> **Given problem**: Skip all pictures, then print the remaining material exactly.

— start of Data shown —

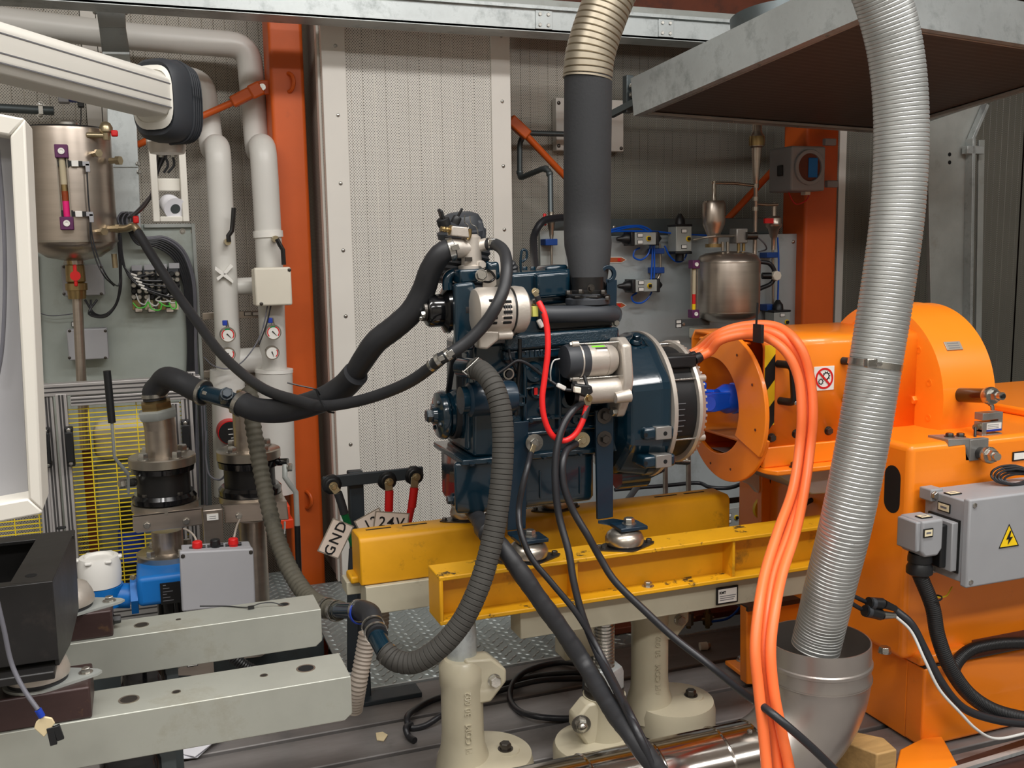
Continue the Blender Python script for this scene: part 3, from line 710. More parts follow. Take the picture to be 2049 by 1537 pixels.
# alternator pulley + belt loop around three pulleys
ca = A(945, 622, EF-.055)
cp_ = V((cf.x+.019, c.y, c.z)); r1, r2, r3 = 33*1.25*mpp(cf), 50*.9*mpp(c), .03
bx = cf.x+.019
def belt(pts, n=14):
    """closed belt in the plane x=bx round circles (y,z,r), given in order (outer tangents)"""
    out = []
    m = len(pts)
    tang = []
    for i in range(m):
        (y0, z0, ra), (y1, z1, rb_) = pts[i], pts[(i+1) % m]
        dx, dz = y1-y0, z1-z0; L_ = math.hypot(dx, dz); ph = math.atan2(dz, dx); al = math.acos(max(-1, min(1, (ra-rb_)/L_)))
        tang.append((ph+al, ph+al))
    for i in range(m):
        y, z, r = pts[i]; a0 = tang[i-1][1]; a1 = tang[i][0]
        while a1 > a0: a1 -= 2*PI
        for k in range(n+1):
            a = a0+(a1-a0)*k/n; out.append(V((bx, y+r*math.cos(a), z+r*math.sin(a))))
    return out
loop = belt([(c.y, c.z, r2), (cf.y, cf.z, r1), (ca.y+.05, ca.z, r3*.7)])
mb = MB(); n = len(loop); cen = V((bx, c.y, (c.z+cf.z)/2)); R = []
for i, p in enumerate(loop):
    t = (loop[(i+1) % n]-loop[i-1]).normalized(); nn = V((0, t.z, -t.y)); 
    if nn.dot(p-cen) < 0: nn = -nn
    R.append([mb.bm.verts.new(q) for q in (p-V((.006, 0, 0)), p+V((.006, 0, 0)), p+V((.005, 0, 0))+nn*.005, p+V((-.005, 0, 0))+nn*.005)])
mb.loft(R, closed=True); mb.build('drive_belt', 'black_rubber', E)

# tall blue bracket in front of the gear case
mb = MB(); pp(mb, [(911, 568), (950, 564), (962, 612), (958, 655), (950, 700), (913, 704)], EF-.03, .022); mb.build('front_bracket', 'navy', E, .006, 3)
mb = MB(); pp(mb, [(920, 540), (970, 537), (975, 562), (922, 568)], EF+.0, .09); mb.build('thermostat_seat', 'navy', E, .004)
mb = MB(); ptube(mb, [(925, 548, EF+.05), (905, 548, EF+.05), (896, 558, EF+.05), (896, 580, EF+.05)], 22, 14); mb.build('water_pipe', 'navy', E)
mb = MB(); pp(mb, [(955, 548), (966, 545), (972, 560), (960, 565)], EF-.02, .02); mb.build('clamp_ear', 'navy', E, .002)
bolt(E, A(963, 551, EF-.022), (-.2, -1, .1), .0105, 'zinc', 1.15, 1)
mb = MB(); pp(mb, [(968, 541), (992, 540), (994, 570), (978, 585), (966, 575)], EF-.005, .006); mb.build('alternator_strap', 'cast_alu', E, .001)
mb = MB(); ptube(mb, [(962, 562, EF-.012), (980, 564, EF-.012), (990, 556, EF-.012), (984, 545, EF-.01), (974, 540, EF-.008)], 5, 8); mb.build('strap_rod', 'black_gloss', E)
# valve cover
mb = MB(); pp(mb, [(1020, 547), (1215, 532), (1218, 600), (1024, 616)], EF+.055, .12); mb.build('valve_cover', 'navy', E, .009, 3)
mb = MB(); pp(mb, [(1074, 548), (1142, 542), (1143, 592), (1076, 598)], EF+.035, .09); mb.build('cover_step', 'navy', E, .007, 3)
mb = MB(); pp(mb, [(1093, 533), (1137, 529), (1137, 542), (1093, 546)], EF+.08, .06); mb.build('oil_filler_plate', 'navy', E, .006, 3)
for px in (1050, 1066, 1150): bolt(E, A(px, 543, EF+.075)+V((0, 0, .002)), ZD, .0055, 'navy', 1.2, 1.2)
mb = MB(); ptube(mb, [(1042, 545, EF+.1), (1042, 515, EF+.1), (1046, 500, EF+.1), (1053, 502, EF+.1), (1053, 517, EF+.1), (1044, 524, EF+.1)], 5, 8); mb.build('lifting_eye', 'navy', E)
q = [(1215, 537), (1222, 531), (1236, 531), (1234, 612), (1216, 612), (1216, 585), (1220, 575), (1212, 562), (1210, 548)]
c0 = A(1222, 549, EF-.0); 
mb = MB(); mb.prism(poly(q, EF+.01)[5:6]+[V((c0.x-.011, c0.y+.01, c0.z-.008)), V((c0.x+.016, c0.y+.01, c0.z-.008))]+poly(q, EF+.01)[3:5], (0, .008, 0)) if 0 else mb.prism([A(1215, 560, EF+.01), A(1235, 560, EF+.01), A(1234, 612, EF+.01), A(1214, 612, EF+.01)], (0, .008, 0)); mb.build('lifting_bracket', 'navy_flat', E, .001)
MB().annulus(c0+V((0, .01, 0)), YD, .0105, .0185, .008, 32).build('bracket_eye', 'navy_flat', E, .001)
# intake bellows, filter dome, oil caps at the front top
mb = MB(); mb.corr([A(922, 572, EF+.12), A(926, 540, EF+.12), A(932, 505, EF+.12), A(935, 478, EF+.12)], 50*mpp(A(935, 505, EF+.12)), .0105, .004, 28); mb.build('intake_bellows', 'black_rubber', E)
cdm = A(925, 478, EF+.14)
mb = MB(); r = 46*mpp(cdm); mb.lathe([(r*.9, 0), (r*1.05, .004), (r*1.08, .016), (r*.95, .02), (r*.95, .034), (r*.8, .048), (r*.5, .054)], cdm, V((-.12, -.1, 1)), 36); mb.build('air_filter_cap', 'dark_plastic', E)
mb = MB(); pp(mb, [(935, 435), (968, 440), (974, 470), (976, 482), (940, 480)], EF+.1, .06); mb.build('filter_neck', 'dark_plastic', E, .008, 3)
for pts in ([(930, 430), (930, 445), (938, 452), (936, 462), (940, 470)], [(940, 432), (943, 448), (953, 455), (957, 470)]):
    mb = MB(); ptube(mb, [(x, y, EF+.08) for x, y in pts], 2.2, 6); mb.build('wire_clip', 'zinc', E)
for px, py, r, dd in ((888, 446, 13, V((-.35, -.2, 1))), (912, 442, 9, V((.5, -.2, 1)))):
    cc = A(px, py, EF+.06); rr = r*mpp(cc); dd.normalize()
    MB().lathe([(rr, -.006), (rr*1.05, 0), (rr, .008), (rr*.8, .01)], cc, dd, 28).build('oil_cap', 'black_plastic', E)
    mb = MB(); u, v, d_ = frame(dd); mb.obox(cc+dd*.018, (u, v, d_), (rr*.85, rr*.25, .01)); mb.build('cap_grip', 'black_plastic', E, .002)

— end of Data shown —

> **Result below**:
Continue the Blender Python script for this scene: part 3, from line 710. More parts follow. Take the picture to be 2049 by 1537 pixels.
# alternator pulley + belt loop around three pulleys
ca = A(945, 622, EF-.055)
cp_ = V((cf.x+.019, c.y, c.z)); r1, r2, r3 = 33*1.25*mpp(cf), 50*.9*mpp(c), .03
bx = cf.x+.019
def belt(pts, n=14):
    """closed belt in the plane x=bx round circles (y,z,r), given in order (outer tangents)"""
    out = []
    m = len(pts)
    tang = []
    for i in range(m):
        (y0, z0, ra), (y1, z1, rb_) = pts[i], pts[(i+1) % m]
        dx, dz = y1-y0, z1-z0; L_ = math.hypot(dx, dz); ph = math.atan2(dz, dx); al = math.acos(max(-1, min(1, (ra-rb_)/L_)))
        tang.append((ph+al, ph+al))
    for i in range(m):
        y, z, r = pts[i]; a0 = tang[i-1][1]; a1 = tang[i][0]
        while a1 > a0: a1 -= 2*PI
        for k in range(n+1):
            a = a0+(a1-a0)*k/n; out.append(V((bx, y+r*math.cos(a), z+r*math.sin(a))))
    return out
loop = belt([(c.y, c.z, r2), (cf.y, cf.z, r1), (ca.y+.05, ca.z, r3*.7)])
mb = MB(); n = len(loop); cen = V((bx, c.y, (c.z+cf.z)/2)); R = []
for i, p in enumerate(loop):
    t = (loop[(i+1) % n]-loop[i-1]).normalized(); nn = V((0, t.z, -t.y)); 
    if nn.dot(p-cen) < 0: nn = -nn
    R.append([mb.bm.verts.new(q) for q in (p-V((.006, 0, 0)), p+V((.006, 0, 0)), p+V((.005, 0, 0))+nn*.005, p+V((-.005, 0, 0))+nn*.005)])
mb.loft(R, closed=True); mb.build('drive_belt', 'black_rubber', E)

# tall blue bracket in front of the gear case
mb = MB(); pp(mb, [(911, 568), (950, 564), (962, 612), (958, 655), (950, 700), (913, 704)], EF-.03, .022); mb.build('front_bracket', 'navy', E, .006, 3)
mb = MB(); pp(mb, [(920, 540), (970, 537), (975, 562), (922, 568)], EF+.0, .09); mb.build('thermostat_seat', 'navy', E, .004)
mb = MB(); ptube(mb, [(925, 548, EF+.05), (905, 548, EF+.05), (896, 558, EF+.05), (896, 580, EF+.05)], 22, 14); mb.build('water_pipe', 'navy', E)
mb = MB(); pp(mb, [(955, 548), (966, 545), (972, 560), (960, 565)], EF-.02, .02); mb.build('clamp_ear', 'navy', E, .002)
bolt(E, A(963, 551, EF-.022), (-.2, -1, .1), .0105, 'zinc', 1.15, 1)
mb = MB(); pp(mb, [(968, 541), (992, 540), (994, 570), (978, 585), (966, 575)], EF-.005, .006); mb.build('alternator_strap', 'cast_alu', E, .001)
mb = MB(); ptube(mb, [(962, 562, EF-.012), (980, 564, EF-.012), (990, 556, EF-.012), (984, 545, EF-.01), (974, 540, EF-.008)], 5, 8); mb.build('strap_rod', 'black_gloss', E)
# valve cover
mb = MB(); pp(mb, [(1020, 547), (1215, 532), (1218, 600), (1024, 616)], EF+.055, .12); mb.build('valve_cover', 'navy', E, .009, 3)
mb = MB(); pp(mb, [(1074, 548), (1142, 542), (1143, 592), (1076, 598)], EF+.035, .09); mb.build('cover_step', 'navy', E, .007, 3)
mb = MB(); pp(mb, [(1093, 533), (1137, 529), (1137, 542), (1093, 546)], EF+.08, .06); mb.build('oil_filler_plate', 'navy', E, .006, 3)
for px in (1050, 1066, 1150): bolt(E, A(px, 543, EF+.075)+V((0, 0, .002)), ZD, .0055, 'navy', 1.2, 1.2)
mb = MB(); ptube(mb, [(1042, 545, EF+.1), (1042, 515, EF+.1), (1046, 500, EF+.1), (1053, 502, EF+.1), (1053, 517, EF+.1), (1044, 524, EF+.1)], 5, 8); mb.build('lifting_eye', 'navy', E)
q = [(1215, 537), (1222, 531), (1236, 531), (1234, 612), (1216, 612), (1216, 585), (1220, 575), (1212, 562), (1210, 548)]
c0 = A(1222, 549, EF-.0); 
mb = MB(); mb.prism(poly(q, EF+.01)[5:6]+[V((c0.x-.011, c0.y+.01, c0.z-.008)), V((c0.x+.016, c0.y+.01, c0.z-.008))]+poly(q, EF+.01)[3:5], (0, .008, 0)) if 0 else mb.prism([A(1215, 560, EF+.01), A(1235, 560, EF+.01), A(1234, 612, EF+.01), A(1214, 612, EF+.01)], (0, .008, 0)); mb.build('lifting_bracket', 'navy_flat', E, .001)
MB().annulus(c0+V((0, .01, 0)), YD, .0105, .0185, .008, 32).build('bracket_eye', 'navy_flat', E, .001)
# intake bellows, filter dome, oil caps at the front top
mb = MB(); mb.corr([A(922, 572, EF+.12), A(926, 540, EF+.12), A(932, 505, EF+.12), A(935, 478, EF+.12)], 50*mpp(A(935, 505, EF+.12)), .0105, .004, 28); mb.build('intake_bellows', 'black_rubber', E)
cdm = A(925, 478, EF+.14)
mb = MB(); r = 46*mpp(cdm); mb.lathe([(r*.9, 0), (r*1.05, .004), (r*1.08, .016), (r*.95, .02), (r*.95, .034), (r*.8, .048), (r*.5, .054)], cdm, V((-.12, -.1, 1)), 36); mb.build('air_filter_cap', 'dark_plastic', E)
mb = MB(); pp(mb, [(935, 435), (968, 440), (974, 470), (976, 482), (940, 480)], EF+.1, .06); mb.build('filter_neck', 'dark_plastic', E, .008, 3)
for pts in ([(930, 430), (930, 445), (938, 452), (936, 462), (940, 470)], [(940, 432), (943, 448), (953, 455), (957, 470)]):
    mb = MB(); ptube(mb, [(x, y, EF+.08) for x, y in pts], 2.2, 6); mb.build('wire_clip', 'zinc', E)
for px, py, r, dd in ((888, 446, 13, V((-.35, -.2, 1))), (912, 442, 9, V((.5, -.2, 1)))):
    cc = A(px, py, EF+.06); rr = r*mpp(cc); dd.normalize()
    MB().lathe([(rr, -.006), (rr*1.05, 0), (rr, .008), (rr*.8, .01)], cc, dd, 28).build('oil_cap', 'black_plastic', E)
    mb = MB(); u, v, d_ = frame(dd); mb.obox(cc+dd*.018, (u, v, d_), (rr*.85, rr*.25, .01)); mb.build('cap_grip', 'black_plastic', E, .002)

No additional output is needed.